Quelques télégrammes de Berlin ont essayé de répandre l’alarme en présentant l’état de santé de l’empereur d’Allemagne comme désespéré et une catastrophe comme absolument imminente. Les informations les plus récentes d’Ems ont démenti ces pronostics pessimistes ; l’empereur est faible, mais il va plutôt mieux. D’ailleurs, l’éventualité d’un changement de règne n’est-elle pas désormais entrée dans tous les calculs au point de ne plus déranger, le jour où elle se réalisera, une seule combinaison ?

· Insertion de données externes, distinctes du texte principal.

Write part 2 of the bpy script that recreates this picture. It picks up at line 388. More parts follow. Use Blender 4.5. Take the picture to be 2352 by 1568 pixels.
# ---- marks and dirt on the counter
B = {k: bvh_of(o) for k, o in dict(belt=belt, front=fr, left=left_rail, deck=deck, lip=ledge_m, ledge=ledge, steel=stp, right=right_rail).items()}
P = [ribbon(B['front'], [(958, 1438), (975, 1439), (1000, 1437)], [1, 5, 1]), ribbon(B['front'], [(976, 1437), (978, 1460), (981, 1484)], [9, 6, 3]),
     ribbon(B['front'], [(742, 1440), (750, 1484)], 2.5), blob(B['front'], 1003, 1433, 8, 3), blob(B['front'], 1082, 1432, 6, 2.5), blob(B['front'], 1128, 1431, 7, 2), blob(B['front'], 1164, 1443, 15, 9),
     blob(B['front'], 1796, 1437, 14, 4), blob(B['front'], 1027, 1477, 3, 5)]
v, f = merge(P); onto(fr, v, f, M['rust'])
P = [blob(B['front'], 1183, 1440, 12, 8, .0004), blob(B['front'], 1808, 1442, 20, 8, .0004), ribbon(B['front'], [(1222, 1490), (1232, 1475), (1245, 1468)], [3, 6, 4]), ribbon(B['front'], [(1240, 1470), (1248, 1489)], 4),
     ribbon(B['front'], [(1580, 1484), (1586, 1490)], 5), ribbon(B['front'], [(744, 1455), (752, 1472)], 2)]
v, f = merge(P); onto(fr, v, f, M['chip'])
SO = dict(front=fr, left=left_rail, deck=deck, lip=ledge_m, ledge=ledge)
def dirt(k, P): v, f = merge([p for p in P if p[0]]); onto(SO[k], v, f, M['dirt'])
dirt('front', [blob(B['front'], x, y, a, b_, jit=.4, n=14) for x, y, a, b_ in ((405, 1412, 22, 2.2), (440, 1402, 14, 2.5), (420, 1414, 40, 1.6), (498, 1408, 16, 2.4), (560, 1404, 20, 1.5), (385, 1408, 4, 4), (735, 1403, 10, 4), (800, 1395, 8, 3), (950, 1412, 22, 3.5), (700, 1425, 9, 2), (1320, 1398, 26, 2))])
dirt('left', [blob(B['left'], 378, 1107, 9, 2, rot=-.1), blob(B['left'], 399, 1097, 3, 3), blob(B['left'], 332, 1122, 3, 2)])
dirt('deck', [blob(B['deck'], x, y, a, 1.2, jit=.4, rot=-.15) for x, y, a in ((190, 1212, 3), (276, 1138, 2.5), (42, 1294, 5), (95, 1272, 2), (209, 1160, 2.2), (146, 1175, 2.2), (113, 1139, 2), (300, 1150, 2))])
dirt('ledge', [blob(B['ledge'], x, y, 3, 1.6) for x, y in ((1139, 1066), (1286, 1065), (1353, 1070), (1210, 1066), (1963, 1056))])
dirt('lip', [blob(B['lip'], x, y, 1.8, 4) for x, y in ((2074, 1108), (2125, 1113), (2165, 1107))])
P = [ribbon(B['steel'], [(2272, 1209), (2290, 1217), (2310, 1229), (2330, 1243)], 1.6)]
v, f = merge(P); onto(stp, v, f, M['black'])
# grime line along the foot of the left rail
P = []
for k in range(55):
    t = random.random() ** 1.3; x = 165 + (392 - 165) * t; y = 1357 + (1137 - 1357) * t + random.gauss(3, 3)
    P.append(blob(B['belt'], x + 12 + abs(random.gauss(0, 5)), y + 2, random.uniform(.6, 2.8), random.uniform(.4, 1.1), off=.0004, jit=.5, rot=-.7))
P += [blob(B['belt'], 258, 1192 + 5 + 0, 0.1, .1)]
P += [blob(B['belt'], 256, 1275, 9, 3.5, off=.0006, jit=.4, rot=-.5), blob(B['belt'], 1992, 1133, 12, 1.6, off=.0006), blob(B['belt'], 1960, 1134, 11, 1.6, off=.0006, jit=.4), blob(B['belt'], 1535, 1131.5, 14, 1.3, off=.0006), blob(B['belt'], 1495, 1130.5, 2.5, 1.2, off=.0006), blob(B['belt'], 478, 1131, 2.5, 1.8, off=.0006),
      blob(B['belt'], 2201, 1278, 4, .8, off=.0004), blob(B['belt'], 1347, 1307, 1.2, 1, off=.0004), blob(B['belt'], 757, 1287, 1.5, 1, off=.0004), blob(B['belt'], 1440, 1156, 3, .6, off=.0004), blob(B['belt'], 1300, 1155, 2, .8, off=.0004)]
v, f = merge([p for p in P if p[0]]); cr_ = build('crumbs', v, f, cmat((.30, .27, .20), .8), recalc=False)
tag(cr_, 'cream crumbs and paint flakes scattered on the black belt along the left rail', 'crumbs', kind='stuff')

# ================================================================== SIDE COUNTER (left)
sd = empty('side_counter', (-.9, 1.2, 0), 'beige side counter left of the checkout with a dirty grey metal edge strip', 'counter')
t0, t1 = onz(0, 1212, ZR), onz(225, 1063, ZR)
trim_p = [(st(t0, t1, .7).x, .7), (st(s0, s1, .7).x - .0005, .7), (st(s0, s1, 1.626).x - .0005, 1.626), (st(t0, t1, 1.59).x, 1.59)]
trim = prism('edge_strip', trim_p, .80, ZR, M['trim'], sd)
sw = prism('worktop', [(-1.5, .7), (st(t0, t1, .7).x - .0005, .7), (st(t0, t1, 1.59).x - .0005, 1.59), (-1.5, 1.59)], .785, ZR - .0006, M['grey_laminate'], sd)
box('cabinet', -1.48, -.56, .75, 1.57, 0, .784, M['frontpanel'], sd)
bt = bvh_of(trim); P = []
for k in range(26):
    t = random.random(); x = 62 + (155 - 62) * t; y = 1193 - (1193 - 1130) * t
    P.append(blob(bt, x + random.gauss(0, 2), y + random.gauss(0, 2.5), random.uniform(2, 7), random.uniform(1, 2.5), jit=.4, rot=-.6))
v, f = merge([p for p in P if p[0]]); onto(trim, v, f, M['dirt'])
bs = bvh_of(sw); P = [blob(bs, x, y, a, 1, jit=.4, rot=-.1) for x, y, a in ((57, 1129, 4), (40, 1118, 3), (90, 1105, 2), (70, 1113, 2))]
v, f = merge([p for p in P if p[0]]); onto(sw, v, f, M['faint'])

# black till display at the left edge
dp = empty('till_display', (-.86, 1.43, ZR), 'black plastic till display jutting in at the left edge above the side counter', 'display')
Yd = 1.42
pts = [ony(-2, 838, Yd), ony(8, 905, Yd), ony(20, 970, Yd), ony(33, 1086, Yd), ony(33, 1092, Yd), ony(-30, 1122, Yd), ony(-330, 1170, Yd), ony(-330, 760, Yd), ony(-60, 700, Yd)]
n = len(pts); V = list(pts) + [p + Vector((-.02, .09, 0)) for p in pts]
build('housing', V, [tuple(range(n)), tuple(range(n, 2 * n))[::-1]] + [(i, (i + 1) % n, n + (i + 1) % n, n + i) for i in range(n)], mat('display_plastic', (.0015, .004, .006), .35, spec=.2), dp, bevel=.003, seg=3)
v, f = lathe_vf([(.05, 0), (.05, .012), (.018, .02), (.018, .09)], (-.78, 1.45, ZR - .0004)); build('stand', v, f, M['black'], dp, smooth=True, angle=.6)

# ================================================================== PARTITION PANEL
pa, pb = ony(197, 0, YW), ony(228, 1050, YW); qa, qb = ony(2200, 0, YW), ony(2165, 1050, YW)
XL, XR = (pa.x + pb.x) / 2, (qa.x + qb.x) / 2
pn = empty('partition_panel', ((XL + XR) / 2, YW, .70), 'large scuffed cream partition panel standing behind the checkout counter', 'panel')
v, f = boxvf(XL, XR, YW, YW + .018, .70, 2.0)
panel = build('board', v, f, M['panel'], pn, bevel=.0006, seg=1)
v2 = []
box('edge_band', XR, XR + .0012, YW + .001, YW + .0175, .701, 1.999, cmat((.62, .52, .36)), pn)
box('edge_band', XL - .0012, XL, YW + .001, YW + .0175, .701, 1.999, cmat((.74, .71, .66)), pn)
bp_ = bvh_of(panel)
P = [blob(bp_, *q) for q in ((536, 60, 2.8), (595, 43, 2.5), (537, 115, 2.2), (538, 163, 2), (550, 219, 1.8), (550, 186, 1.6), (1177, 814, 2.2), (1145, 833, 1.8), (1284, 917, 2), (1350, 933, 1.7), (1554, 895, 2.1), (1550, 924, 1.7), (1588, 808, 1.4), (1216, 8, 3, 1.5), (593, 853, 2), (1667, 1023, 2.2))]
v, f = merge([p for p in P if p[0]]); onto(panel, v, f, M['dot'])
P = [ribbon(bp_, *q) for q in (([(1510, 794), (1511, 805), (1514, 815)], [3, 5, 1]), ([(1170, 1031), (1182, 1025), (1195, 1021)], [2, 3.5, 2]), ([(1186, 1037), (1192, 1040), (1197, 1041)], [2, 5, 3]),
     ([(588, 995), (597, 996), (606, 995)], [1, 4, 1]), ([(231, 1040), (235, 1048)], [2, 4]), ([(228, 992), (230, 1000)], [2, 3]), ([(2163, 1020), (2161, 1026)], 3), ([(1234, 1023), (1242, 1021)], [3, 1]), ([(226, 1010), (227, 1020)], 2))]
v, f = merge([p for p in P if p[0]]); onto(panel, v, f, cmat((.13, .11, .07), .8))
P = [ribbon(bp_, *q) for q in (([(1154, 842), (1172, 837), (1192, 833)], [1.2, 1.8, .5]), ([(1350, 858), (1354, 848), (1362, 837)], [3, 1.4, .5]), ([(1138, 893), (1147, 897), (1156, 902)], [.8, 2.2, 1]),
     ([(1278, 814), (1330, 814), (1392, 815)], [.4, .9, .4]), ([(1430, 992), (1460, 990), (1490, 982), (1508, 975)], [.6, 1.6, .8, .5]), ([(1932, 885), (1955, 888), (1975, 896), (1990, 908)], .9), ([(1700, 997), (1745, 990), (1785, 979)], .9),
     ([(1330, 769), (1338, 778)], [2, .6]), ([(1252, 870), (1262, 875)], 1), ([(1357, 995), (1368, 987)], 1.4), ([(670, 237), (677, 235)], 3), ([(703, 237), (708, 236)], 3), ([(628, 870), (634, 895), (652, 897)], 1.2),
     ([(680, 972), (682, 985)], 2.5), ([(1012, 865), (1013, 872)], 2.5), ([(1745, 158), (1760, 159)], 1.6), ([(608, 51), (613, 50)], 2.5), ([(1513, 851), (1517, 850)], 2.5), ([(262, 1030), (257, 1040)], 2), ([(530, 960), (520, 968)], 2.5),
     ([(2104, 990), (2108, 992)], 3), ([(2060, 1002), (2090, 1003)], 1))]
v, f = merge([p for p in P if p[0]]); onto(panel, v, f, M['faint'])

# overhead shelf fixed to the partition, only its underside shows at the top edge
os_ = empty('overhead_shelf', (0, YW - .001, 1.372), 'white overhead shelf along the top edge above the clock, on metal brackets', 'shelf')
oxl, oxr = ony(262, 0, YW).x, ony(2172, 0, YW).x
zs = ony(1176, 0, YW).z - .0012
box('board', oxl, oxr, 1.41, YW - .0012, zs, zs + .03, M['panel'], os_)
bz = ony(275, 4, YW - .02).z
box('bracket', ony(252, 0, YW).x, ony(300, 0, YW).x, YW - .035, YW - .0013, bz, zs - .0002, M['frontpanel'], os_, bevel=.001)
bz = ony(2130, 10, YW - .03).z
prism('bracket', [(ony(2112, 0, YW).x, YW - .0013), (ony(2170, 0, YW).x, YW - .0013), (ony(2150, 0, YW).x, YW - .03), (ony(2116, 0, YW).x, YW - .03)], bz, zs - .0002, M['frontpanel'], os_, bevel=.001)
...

On a encore rattaché en partie les dispositions plus faibles des huit derniers jours à l’impression produite par les récens débats de la chambre sur le projet de loi relatif à l’emprunt nécessaire pour couvrir les dépenses des caisses des écoles et des chemins vicinaux. Ce débat, qui a servi de préface et d’ouverture à la discussion générale du budget de 1886, a rappelé l’attention publique sur une situation financière qui n’est assurément pas brillante, mais qu’il est exagéré, comme quelques orateurs l’ont fait à la chambre, de déclarer désastreuse et conduisant à un cataclysme.

La dette flottante, de l’aveu du ministre, atteint déjà 1 milliard et demi ; mais ce poids est soutenu assez allègrement par le trésor, qui récemment encore a diminué de 1 pour 100 l’intérêt de ses bons. C’est afin de ne pas charger davantage la dette flottante et de reculer la nécessité d’un grand emprunt de consolidation, que le ministre a proposé d’émettre 320 millions en obligations remboursables en vingt-deux ans pour faire face aux exigences des deux caisses citées plus haut. La chambre a donné raison au ministre et voté le projet de loi.

Les Actions de Suez, du Gaz et du Crédit foncier sont à peu près les seules valeurs sur lesquelles la spéculation déploie encore quelque activité. L’accident de la drague coulée par le travers du canal a enrayé le mouvement qui se dessinait sur le Suez. Les recettes ont faibli pendant huit ou neuf jours par suite de l’interruption, totale ou partielle, du trafic. La dernière décade a comblé l’insuffisance de la seconde, le passage ayant été rétabli aussi promptement qu’on pouvait l’espérer. Mais les réalisations ont suivi de près la publication des chiffres élevés des recettes, et le Suez a été entraîné par les rentes, reculant de 2,195 à 2,155, c’est-à-dire au cours même où s’établissait la compensation au milieu du mois.